8. End It on Purpose
Close the war room the moment the exit criteria are met: The site is working again, and customers can place orders without issues. We’ve fully caught up on shipping, and no orders are delayed. Say it plainly (“War room is closed”), then run a debrief: What did we learn? Which decisions were slow (and why)? Which practices should we standardize? Steve Jobs was a great believer in postmortems, gathering honest feedback on what worked and what didn’t. Assign owners and deadlines to any follow-ups, and archive the rest. Express appreciation for the team’s effort, urgency, and sacrifice by being specific, naming names, and spotlighting above-and-beyond moments. Publish a one-page summary, return decisions to normal governance, and allow the team a period of recovery time.
War Room: Lisa Su and AMD
In the early days of AMD (Advanced Micro Devices Inc.), the computing company struggled financially due to fierce competition from Intel. Over the years, AMD has undergone numerous leadership changes, yet it has managed to survive. Today, under the leadership of Dr. Lisa Su, the company is thriving. AMD became a recognized leader in the chip space due to a critical decision made by Su that turned the company around.

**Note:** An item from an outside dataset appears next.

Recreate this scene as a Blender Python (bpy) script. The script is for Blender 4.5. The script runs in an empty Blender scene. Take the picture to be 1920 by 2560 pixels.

When Su became CEO in 2014, AMD had fallen far behind. The stock price was at a historic low, while competitors such as Intel and NVIDIA surged ahead with breakthrough innovations. Su knew that an innovative new strategy was necessary for their survival. A visionary with deep technical expertise, she set her sights on the company’s product and technology roadmaps. Su challenged her leadership team to bring fresh ideas to the table.
As Moore’s Law—the observation that the number of components on a microchip doubles roughly every two years—became increasingly difficult to sustain by simply adding more transistors, the team began exploring chiplets, an entirely new approach to building chips. Although researchers had long considered breaking chips into smaller chiplets, no company had been bold enough to attempt the technique to create real products, let alone build an entire roadmap around it. The theory was untested and would require rethinking the entire design, manufacturing, and assembly processes.
Su didn’t wait for conditions to improve to test the idea—she quickly spun up a war room with her best leaders and engineers. She set a bold, high-stakes goal; brought the right people together; encouraged honest, passionate debate; ensured unambiguous accountability; maintained a disciplined meeting cadence; and adopted a direct, courageous style that inspired deep commitment to the bet they were making. The team explored how chiplets could enable better performance and greater customization while also improving manufacturing yields. They also evaluated whether this approach would be effective at scale. As she listened carefully to her team’s ideas and examined the data, she cemented her conviction that this bold decision would be the key to reestablishing AMD’s competitive edge.
Once the decision to pursue chiplets was finalized, the real work began. Over the next several years, Su worked tirelessly to ensure that the company executed with precision and met every milestone for its customers, holding leaders accountable for their commitments. Reflecting on this crucial period at AMD, Su realized it had been “almost a ‘bet the company’ decision”—but that bet paid off.
With revenue of around $5.5 billion and a market cap near $3 billion in 2014 (when Su became CEO), AMD reported revenue of $32.0 billion for the twelve months ending in September 2025—a 482 percent increase—and a market cap of $421 billion in November 2025. Su’s direct and bold style has been a powerful force in sustaining AMD’s phenomenal success. In 2024 Time magazine named her CEO of the Year, recognizing the impact of her vision and execution.